Collected data -

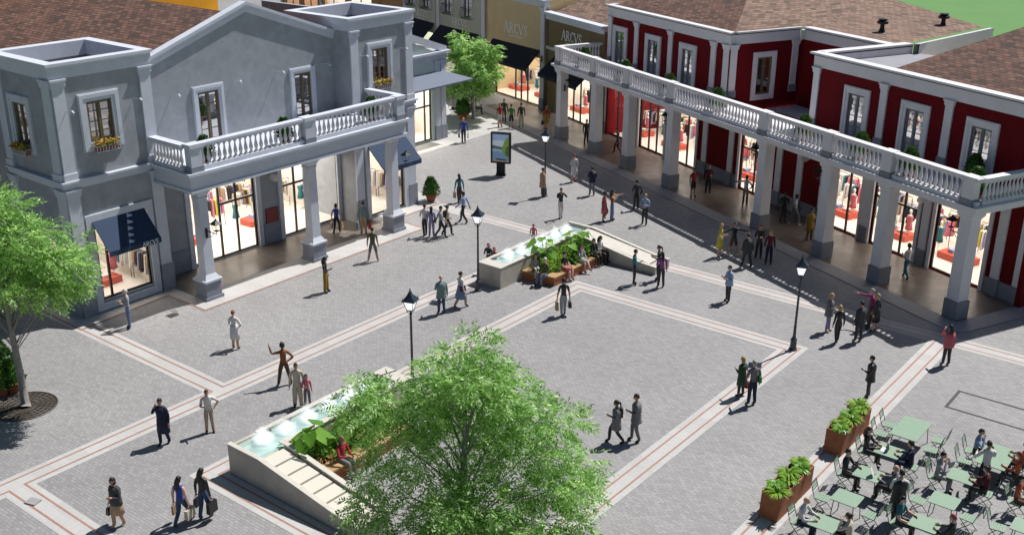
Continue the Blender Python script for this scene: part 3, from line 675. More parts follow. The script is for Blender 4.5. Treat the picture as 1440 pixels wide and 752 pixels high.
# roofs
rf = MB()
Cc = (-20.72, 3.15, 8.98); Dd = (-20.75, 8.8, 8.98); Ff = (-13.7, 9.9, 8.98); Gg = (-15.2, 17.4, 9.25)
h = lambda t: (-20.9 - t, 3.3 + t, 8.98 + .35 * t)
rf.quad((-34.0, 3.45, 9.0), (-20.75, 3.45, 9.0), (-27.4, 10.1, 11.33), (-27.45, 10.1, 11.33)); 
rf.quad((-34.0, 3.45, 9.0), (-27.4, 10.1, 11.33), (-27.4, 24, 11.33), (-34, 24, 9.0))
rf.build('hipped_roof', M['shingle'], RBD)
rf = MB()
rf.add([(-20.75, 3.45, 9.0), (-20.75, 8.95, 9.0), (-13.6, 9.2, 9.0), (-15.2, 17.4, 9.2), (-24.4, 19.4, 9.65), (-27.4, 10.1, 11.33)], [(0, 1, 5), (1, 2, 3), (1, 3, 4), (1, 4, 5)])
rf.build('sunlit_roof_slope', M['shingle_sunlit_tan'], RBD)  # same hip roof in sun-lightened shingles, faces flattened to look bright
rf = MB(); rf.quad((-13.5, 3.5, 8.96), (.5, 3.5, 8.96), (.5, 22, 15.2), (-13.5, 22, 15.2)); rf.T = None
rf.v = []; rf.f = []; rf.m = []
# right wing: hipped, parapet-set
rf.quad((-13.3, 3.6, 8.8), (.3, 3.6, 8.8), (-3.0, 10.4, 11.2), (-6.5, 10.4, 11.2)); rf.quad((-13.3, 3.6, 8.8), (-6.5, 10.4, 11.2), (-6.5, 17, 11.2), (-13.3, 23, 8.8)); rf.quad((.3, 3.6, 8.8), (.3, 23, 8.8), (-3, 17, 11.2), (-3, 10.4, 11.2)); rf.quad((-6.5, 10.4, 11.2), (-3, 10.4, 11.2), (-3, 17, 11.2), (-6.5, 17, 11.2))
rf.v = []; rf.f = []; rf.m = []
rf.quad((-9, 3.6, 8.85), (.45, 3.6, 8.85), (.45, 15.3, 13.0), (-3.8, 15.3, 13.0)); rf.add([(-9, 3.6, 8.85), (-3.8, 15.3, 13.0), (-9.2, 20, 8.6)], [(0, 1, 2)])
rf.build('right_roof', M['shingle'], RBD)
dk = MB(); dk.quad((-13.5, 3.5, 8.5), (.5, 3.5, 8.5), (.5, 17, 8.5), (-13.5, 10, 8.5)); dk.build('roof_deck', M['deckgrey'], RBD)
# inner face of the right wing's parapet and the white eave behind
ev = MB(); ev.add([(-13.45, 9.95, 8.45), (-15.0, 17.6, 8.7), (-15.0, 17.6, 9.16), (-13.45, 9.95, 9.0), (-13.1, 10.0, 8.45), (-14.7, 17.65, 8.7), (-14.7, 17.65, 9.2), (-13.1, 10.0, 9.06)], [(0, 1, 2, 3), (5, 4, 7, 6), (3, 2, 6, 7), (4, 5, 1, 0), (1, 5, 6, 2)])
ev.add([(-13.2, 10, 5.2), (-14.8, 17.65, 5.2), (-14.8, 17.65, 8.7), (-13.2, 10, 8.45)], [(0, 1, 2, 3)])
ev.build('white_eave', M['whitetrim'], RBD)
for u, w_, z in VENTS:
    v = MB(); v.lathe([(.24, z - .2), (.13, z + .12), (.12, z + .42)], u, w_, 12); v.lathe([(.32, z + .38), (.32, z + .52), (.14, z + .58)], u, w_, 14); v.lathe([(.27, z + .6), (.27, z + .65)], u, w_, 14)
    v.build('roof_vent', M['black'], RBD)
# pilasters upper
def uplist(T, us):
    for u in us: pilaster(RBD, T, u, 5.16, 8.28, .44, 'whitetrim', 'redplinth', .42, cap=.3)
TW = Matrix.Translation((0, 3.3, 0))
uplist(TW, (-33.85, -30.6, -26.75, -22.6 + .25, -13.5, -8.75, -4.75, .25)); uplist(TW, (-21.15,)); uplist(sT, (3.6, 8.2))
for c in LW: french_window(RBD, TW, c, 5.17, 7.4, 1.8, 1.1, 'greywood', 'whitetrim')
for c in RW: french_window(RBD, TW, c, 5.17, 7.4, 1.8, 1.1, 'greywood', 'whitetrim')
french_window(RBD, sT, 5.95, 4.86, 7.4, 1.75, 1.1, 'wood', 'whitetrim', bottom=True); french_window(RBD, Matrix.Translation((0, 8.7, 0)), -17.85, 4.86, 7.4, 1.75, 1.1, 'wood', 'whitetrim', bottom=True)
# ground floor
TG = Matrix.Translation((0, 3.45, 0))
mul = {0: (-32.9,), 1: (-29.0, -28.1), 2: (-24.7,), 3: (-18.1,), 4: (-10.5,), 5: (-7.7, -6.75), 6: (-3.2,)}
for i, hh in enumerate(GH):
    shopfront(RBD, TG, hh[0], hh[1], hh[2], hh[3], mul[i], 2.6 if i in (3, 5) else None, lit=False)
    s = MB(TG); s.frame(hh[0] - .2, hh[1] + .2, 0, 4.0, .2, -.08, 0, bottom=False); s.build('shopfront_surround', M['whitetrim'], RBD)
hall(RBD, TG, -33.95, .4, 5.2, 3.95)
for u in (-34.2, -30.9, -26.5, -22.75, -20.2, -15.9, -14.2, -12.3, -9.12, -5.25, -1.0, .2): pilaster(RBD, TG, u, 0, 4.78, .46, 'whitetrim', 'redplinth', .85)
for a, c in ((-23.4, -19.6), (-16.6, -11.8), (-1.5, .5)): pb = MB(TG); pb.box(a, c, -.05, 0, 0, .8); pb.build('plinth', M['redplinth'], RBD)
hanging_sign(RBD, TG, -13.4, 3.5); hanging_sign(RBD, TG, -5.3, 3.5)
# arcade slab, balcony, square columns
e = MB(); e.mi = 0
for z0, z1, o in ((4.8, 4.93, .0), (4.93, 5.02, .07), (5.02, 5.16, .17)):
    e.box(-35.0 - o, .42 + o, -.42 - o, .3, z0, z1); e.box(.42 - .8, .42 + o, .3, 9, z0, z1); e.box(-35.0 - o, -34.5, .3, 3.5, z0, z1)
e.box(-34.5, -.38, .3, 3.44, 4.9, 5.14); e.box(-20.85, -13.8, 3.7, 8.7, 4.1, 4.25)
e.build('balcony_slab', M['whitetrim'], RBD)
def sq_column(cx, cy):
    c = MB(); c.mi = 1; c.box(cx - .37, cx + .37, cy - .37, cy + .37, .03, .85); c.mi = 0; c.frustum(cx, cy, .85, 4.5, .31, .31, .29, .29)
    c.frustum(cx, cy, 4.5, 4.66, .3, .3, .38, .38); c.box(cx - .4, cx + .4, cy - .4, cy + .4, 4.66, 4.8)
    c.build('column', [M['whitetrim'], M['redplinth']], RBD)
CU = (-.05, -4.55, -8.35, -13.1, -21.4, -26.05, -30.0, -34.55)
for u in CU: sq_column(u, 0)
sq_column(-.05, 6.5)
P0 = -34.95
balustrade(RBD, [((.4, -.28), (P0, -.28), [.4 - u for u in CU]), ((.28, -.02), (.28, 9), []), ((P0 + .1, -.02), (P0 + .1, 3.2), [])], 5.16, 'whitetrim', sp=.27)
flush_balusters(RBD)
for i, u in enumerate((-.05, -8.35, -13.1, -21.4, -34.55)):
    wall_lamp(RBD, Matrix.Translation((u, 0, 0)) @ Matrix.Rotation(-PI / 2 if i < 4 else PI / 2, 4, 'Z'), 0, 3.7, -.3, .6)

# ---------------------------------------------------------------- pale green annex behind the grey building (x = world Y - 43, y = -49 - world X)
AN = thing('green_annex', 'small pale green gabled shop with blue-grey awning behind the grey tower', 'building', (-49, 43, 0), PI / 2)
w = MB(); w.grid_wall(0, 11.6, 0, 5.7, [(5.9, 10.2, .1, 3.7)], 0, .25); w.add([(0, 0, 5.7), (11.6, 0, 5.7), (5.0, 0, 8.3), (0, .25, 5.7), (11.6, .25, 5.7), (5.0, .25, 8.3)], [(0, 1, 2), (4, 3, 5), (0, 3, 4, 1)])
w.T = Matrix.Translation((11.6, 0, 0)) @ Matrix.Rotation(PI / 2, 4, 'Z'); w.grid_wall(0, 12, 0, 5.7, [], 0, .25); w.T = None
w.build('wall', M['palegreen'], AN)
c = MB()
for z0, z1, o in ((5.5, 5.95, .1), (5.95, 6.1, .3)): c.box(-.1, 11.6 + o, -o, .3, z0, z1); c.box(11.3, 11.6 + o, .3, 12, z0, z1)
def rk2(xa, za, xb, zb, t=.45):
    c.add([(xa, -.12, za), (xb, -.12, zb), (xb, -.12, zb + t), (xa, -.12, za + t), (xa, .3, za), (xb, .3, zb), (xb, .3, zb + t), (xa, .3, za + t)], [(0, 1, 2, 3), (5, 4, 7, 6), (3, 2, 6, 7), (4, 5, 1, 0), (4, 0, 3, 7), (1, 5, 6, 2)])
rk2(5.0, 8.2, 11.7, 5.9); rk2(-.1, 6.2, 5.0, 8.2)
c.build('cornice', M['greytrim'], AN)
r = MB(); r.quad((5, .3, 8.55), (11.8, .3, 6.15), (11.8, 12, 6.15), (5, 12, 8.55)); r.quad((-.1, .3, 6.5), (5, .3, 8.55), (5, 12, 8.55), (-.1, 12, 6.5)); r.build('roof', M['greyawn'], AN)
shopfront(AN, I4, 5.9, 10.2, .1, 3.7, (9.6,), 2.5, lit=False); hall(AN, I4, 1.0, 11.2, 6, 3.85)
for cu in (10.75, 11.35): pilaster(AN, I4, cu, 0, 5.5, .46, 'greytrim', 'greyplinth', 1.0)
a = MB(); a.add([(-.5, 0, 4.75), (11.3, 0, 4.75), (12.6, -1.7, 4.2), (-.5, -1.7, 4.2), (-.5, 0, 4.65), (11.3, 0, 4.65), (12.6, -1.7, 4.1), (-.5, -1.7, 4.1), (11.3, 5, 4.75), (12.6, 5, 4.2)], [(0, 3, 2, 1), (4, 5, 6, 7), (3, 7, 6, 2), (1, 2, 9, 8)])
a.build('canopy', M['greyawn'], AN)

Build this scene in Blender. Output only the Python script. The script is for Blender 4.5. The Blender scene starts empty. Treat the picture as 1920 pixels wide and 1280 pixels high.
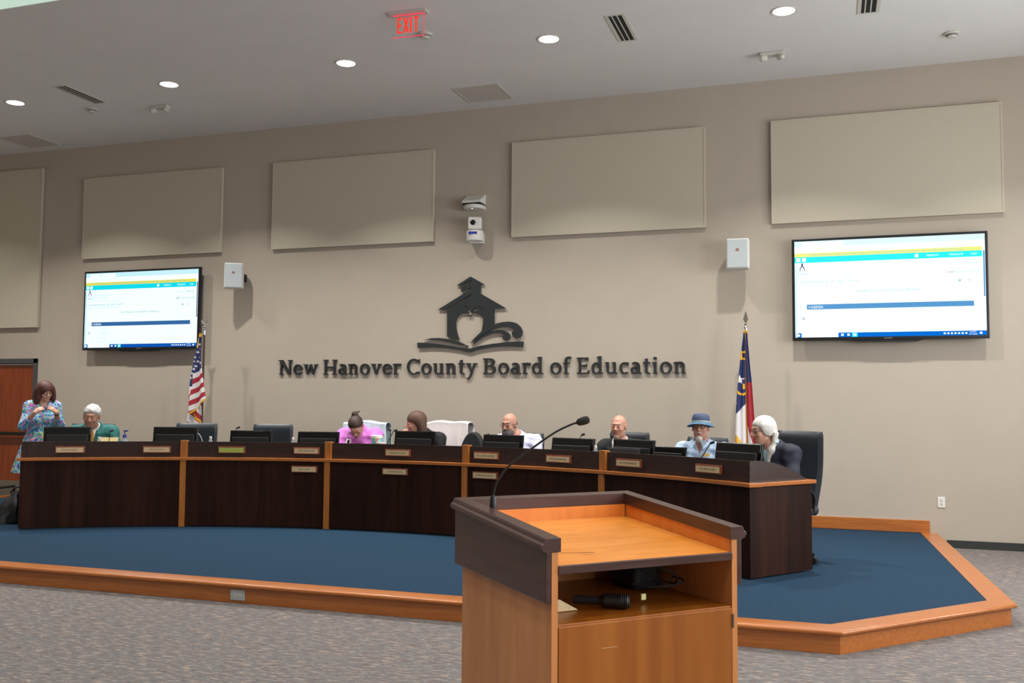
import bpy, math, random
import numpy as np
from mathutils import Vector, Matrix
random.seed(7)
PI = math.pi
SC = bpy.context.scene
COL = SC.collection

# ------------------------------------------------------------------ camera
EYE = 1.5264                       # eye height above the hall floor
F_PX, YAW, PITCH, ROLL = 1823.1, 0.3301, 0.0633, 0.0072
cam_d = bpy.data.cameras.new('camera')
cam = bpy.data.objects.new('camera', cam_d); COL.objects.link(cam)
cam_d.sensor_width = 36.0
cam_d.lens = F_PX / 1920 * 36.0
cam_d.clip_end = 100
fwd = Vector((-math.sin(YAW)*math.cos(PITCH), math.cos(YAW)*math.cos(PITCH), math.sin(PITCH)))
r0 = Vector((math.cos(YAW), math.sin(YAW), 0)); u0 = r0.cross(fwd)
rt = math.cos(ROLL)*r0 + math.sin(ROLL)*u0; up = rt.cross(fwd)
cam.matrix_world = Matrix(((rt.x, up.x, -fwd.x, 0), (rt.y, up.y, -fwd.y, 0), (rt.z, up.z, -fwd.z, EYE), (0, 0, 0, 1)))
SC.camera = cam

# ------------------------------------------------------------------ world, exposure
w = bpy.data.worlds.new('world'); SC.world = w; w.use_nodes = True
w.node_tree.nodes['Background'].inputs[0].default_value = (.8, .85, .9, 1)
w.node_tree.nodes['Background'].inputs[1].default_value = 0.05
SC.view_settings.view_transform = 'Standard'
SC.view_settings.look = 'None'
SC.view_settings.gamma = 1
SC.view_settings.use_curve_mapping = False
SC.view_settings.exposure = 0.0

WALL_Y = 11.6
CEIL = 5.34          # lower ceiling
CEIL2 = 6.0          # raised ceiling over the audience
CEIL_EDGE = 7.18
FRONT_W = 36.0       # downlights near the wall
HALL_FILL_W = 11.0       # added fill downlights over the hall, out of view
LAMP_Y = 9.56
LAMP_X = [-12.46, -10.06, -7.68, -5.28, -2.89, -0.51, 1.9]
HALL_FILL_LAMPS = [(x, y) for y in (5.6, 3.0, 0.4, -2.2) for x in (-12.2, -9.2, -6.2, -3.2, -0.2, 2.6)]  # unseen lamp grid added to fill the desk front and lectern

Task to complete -
Return the material line for line, from its beginning to the line that contains "3, 4), (1, 4, 5)])", with the pictures left out.

Response to the exercise -
Continue the Blender Python script for this scene: part 3, from line 675. More parts follow. The script is for Blender 4.5. Treat the picture as 1440 pixels wide and 752 pixels high.
# roofs
rf = MB()
Cc = (-20.72, 3.15, 8.98); Dd = (-20.75, 8.8, 8.98); Ff = (-13.7, 9.9, 8.98); Gg = (-15.2, 17.4, 9.25)
h = lambda t: (-20.9 - t, 3.3 + t, 8.98 + .35 * t)
rf.quad((-34.0, 3.45, 9.0), (-20.75, 3.45, 9.0), (-27.4, 10.1, 11.33), (-27.45, 10.1, 11.33)); 
rf.quad((-34.0, 3.45, 9.0), (-27.4, 10.1, 11.33), (-27.4, 24, 11.33), (-34, 24, 9.0))
rf.build('hipped_roof', M['shingle'], RBD)
rf = MB()
rf.add([(-20.75, 3.45, 9.0), (-20.75, 8.95, 9.0), (-13.6, 9.2, 9.0), (-15.2, 17.4, 9.2), (-24.4, 19.4, 9.65), (-27.4, 10.1, 11.33)], [(0, 1, 5), (1, 2, 3), (1, 3, 4), (1, 4, 5)])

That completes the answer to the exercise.